* **Provided data**
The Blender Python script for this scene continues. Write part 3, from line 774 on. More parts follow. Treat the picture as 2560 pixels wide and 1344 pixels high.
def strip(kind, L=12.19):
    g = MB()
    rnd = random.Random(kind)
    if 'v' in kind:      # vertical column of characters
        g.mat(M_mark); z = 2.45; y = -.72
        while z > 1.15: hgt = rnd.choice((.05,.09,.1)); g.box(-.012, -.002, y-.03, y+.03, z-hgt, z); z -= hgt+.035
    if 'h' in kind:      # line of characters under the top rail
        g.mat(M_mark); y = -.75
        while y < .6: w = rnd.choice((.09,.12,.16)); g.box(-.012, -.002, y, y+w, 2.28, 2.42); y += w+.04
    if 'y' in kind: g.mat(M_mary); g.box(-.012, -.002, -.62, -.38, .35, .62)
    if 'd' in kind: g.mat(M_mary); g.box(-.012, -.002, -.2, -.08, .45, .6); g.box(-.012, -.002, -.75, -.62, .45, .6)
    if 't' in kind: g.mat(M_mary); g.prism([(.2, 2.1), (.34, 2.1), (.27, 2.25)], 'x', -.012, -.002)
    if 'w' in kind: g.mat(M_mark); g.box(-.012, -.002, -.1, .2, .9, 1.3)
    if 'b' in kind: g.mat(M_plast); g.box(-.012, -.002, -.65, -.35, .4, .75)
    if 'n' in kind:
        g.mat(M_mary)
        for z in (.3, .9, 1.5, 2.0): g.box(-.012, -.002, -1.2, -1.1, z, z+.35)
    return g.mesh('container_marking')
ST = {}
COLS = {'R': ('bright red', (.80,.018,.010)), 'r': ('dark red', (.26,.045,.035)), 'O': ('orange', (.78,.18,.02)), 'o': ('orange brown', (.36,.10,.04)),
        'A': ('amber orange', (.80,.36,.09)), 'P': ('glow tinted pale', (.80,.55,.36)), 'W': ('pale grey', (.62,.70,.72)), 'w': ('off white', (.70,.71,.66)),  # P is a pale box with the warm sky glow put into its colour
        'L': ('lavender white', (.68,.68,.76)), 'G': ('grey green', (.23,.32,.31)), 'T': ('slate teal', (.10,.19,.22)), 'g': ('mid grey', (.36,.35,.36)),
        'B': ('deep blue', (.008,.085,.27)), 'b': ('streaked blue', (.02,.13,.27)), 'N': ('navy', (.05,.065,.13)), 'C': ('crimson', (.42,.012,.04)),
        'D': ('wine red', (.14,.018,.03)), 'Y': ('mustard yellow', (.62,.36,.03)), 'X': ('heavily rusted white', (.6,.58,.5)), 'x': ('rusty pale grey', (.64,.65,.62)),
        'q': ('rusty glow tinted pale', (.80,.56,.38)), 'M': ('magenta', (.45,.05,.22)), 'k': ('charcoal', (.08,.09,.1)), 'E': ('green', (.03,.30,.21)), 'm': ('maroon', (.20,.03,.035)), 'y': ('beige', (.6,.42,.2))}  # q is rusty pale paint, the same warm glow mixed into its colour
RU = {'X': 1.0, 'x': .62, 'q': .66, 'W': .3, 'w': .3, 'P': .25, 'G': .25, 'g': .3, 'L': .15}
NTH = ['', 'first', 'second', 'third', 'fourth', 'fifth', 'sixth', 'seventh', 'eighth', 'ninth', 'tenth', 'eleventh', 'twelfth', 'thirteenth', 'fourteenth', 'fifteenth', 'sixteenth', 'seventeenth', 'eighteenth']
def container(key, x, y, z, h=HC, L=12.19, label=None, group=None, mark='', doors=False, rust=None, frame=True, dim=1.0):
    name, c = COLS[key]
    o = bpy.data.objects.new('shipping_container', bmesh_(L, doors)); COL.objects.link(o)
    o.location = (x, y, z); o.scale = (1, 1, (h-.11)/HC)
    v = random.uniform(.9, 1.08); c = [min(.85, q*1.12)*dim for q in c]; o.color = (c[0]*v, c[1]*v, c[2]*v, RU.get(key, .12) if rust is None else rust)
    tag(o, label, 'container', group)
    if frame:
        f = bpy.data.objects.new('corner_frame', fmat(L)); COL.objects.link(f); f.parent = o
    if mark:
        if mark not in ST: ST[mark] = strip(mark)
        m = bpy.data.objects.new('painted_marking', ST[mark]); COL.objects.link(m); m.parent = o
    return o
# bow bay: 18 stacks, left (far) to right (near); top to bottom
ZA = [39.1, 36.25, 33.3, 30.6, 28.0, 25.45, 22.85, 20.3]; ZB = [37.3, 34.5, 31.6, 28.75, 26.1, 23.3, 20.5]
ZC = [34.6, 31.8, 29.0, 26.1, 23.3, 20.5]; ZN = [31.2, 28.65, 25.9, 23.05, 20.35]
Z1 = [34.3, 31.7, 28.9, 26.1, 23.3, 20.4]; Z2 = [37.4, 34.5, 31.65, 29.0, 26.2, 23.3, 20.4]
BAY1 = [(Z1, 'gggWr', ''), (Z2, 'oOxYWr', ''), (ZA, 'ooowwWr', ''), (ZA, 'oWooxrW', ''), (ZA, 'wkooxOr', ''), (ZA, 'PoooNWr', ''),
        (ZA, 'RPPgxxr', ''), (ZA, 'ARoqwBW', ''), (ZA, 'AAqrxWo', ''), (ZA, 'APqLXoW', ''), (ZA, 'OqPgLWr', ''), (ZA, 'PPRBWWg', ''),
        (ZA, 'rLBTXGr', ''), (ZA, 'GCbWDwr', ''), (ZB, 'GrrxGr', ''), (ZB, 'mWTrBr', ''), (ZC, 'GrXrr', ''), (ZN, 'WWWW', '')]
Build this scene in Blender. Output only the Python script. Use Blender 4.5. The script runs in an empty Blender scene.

* **Task prompt**
Copy all data exactly, start to finish.

* **Expected output**
The Blender Python script for this scene continues. Write part 3, from line 774 on. More parts follow. Treat the picture as 2560 pixels wide and 1344 pixels high.
def strip(kind, L=12.19):
    g = MB()
    rnd = random.Random(kind)
    if 'v' in kind:      # vertical column of characters
        g.mat(M_mark); z = 2.45; y = -.72
        while z > 1.15: hgt = rnd.choice((.05,.09,.1)); g.box(-.012, -.002, y-.03, y+.03, z-hgt, z); z -= hgt+.035
    if 'h' in kind:      # line of characters under the top rail
        g.mat(M_mark); y = -.75
        while y < .6: w = rnd.choice((.09,.12,.16)); g.box(-.012, -.002, y, y+w, 2.28, 2.42); y += w+.04
    if 'y' in kind: g.mat(M_mary); g.box(-.012, -.002, -.62, -.38, .35, .62)
    if 'd' in kind: g.mat(M_mary); g.box(-.012, -.002, -.2, -.08, .45, .6); g.box(-.012, -.002, -.75, -.62, .45, .6)
    if 't' in kind: g.mat(M_mary); g.prism([(.2, 2.1), (.34, 2.1), (.27, 2.25)], 'x', -.012, -.002)
    if 'w' in kind: g.mat(M_mark); g.box(-.012, -.002, -.1, .2, .9, 1.3)
    if 'b' in kind: g.mat(M_plast); g.box(-.012, -.002, -.65, -.35, .4, .75)
    if 'n' in kind:
        g.mat(M_mary)
        for z in (.3, .9, 1.5, 2.0): g.box(-.012, -.002, -1.2, -1.1, z, z+.35)
    return g.mesh('container_marking')
ST = {}
COLS = {'R': ('bright red', (.80,.018,.010)), 'r': ('dark red', (.26,.045,.035)), 'O': ('orange', (.78,.18,.02)), 'o': ('orange brown', (.36,.10,.04)),
        'A': ('amber orange', (.80,.36,.09)), 'P': ('glow tinted pale', (.80,.55,.36)), 'W': ('pale grey', (.62,.70,.72)), 'w': ('off white', (.70,.71,.66)),  # P is a pale box with the warm sky glow put into its colour
        'L': ('lavender white', (.68,.68,.76)), 'G': ('grey green', (.23,.32,.31)), 'T': ('slate teal', (.10,.19,.22)), 'g': ('mid grey', (.36,.35,.36)),
        'B': ('deep blue', (.008,.085,.27)), 'b': ('streaked blue', (.02,.13,.27)), 'N': ('navy', (.05,.065,.13)), 'C': ('crimson', (.42,.012,.04)),
        'D': ('wine red', (.14,.018,.03)), 'Y': ('mustard yellow', (.62,.36,.03)), 'X': ('heavily rusted white', (.6,.58,.5)), 'x': ('rusty pale grey', (.64,.65,.62)),
        'q': ('rusty glow tinted pale', (.80,.56,.38)), 'M': ('magenta', (.45,.05,.22)), 'k': ('charcoal', (.08,.09,.1)), 'E': ('green', (.03,.30,.21)), 'm': ('maroon', (.20,.03,.035)), 'y': ('beige', (.6,.42,.2))}  # q is rusty pale paint, the same warm glow mixed into its colour
RU = {'X': 1.0, 'x': .62, 'q': .66, 'W': .3, 'w': .3, 'P': .25, 'G': .25, 'g': .3, 'L': .15}
NTH = ['', 'first', 'second', 'third', 'fourth', 'fifth', 'sixth', 'seventh', 'eighth', 'ninth', 'tenth', 'eleventh', 'twelfth', 'thirteenth', 'fourteenth', 'fifteenth', 'sixteenth', 'seventeenth', 'eighteenth']
def container(key, x, y, z, h=HC, L=12.19, label=None, group=None, mark='', doors=False, rust=None, frame=True, dim=1.0):
    name, c = COLS[key]
    o = bpy.data.objects.new('shipping_container', bmesh_(L, doors)); COL.objects.link(o)
    o.location = (x, y, z); o.scale = (1, 1, (h-.11)/HC)
    v = random.uniform(.9, 1.08); c = [min(.85, q*1.12)*dim for q in c]; o.color = (c[0]*v, c[1]*v, c[2]*v, RU.get(key, .12) if rust is None else rust)
    tag(o, label, 'container', group)
    if frame:
        f = bpy.data.objects.new('corner_frame', fmat(L)); COL.objects.link(f); f.parent = o
    if mark:
        if mark not in ST: ST[mark] = strip(mark)
        m = bpy.data.objects.new('painted_marking', ST[mark]); COL.objects.link(m); m.parent = o
    return o
# bow bay: 18 stacks, left (far) to right (near); top to bottom
ZA = [39.1, 36.25, 33.3, 30.6, 28.0, 25.45, 22.85, 20.3]; ZB = [37.3, 34.5, 31.6, 28.75, 26.1, 23.3, 20.5]
ZC = [34.6, 31.8, 29.0, 26.1, 23.3, 20.5]; ZN = [31.2, 28.65, 25.9, 23.05, 20.35]
Z1 = [34.3, 31.7, 28.9, 26.1, 23.3, 20.4]; Z2 = [37.4, 34.5, 31.65, 29.0, 26.2, 23.3, 20.4]
BAY1 = [(Z1, 'gggWr', ''), (Z2, 'oOxYWr', ''), (ZA, 'ooowwWr', ''), (ZA, 'oWooxrW', ''), (ZA, 'wkooxOr', ''), (ZA, 'PoooNWr', ''),
        (ZA, 'RPPgxxr', ''), (ZA, 'ARoqwBW', ''), (ZA, 'AAqrxWo', ''), (ZA, 'APqLXoW', ''), (ZA, 'OqPgLWr', ''), (ZA, 'PPRBWWg', ''),
        (ZA, 'rLBTXGr', ''), (ZA, 'GCbWDwr', ''), (ZB, 'GrrxGr', ''), (ZB, 'mWTrBr', ''), (ZC, 'GrXrr', ''), (ZN, 'WWWW', '')]
Build this scene in Blender. Output only the Python script. Use Blender 4.5. The script runs in an empty Blender scene.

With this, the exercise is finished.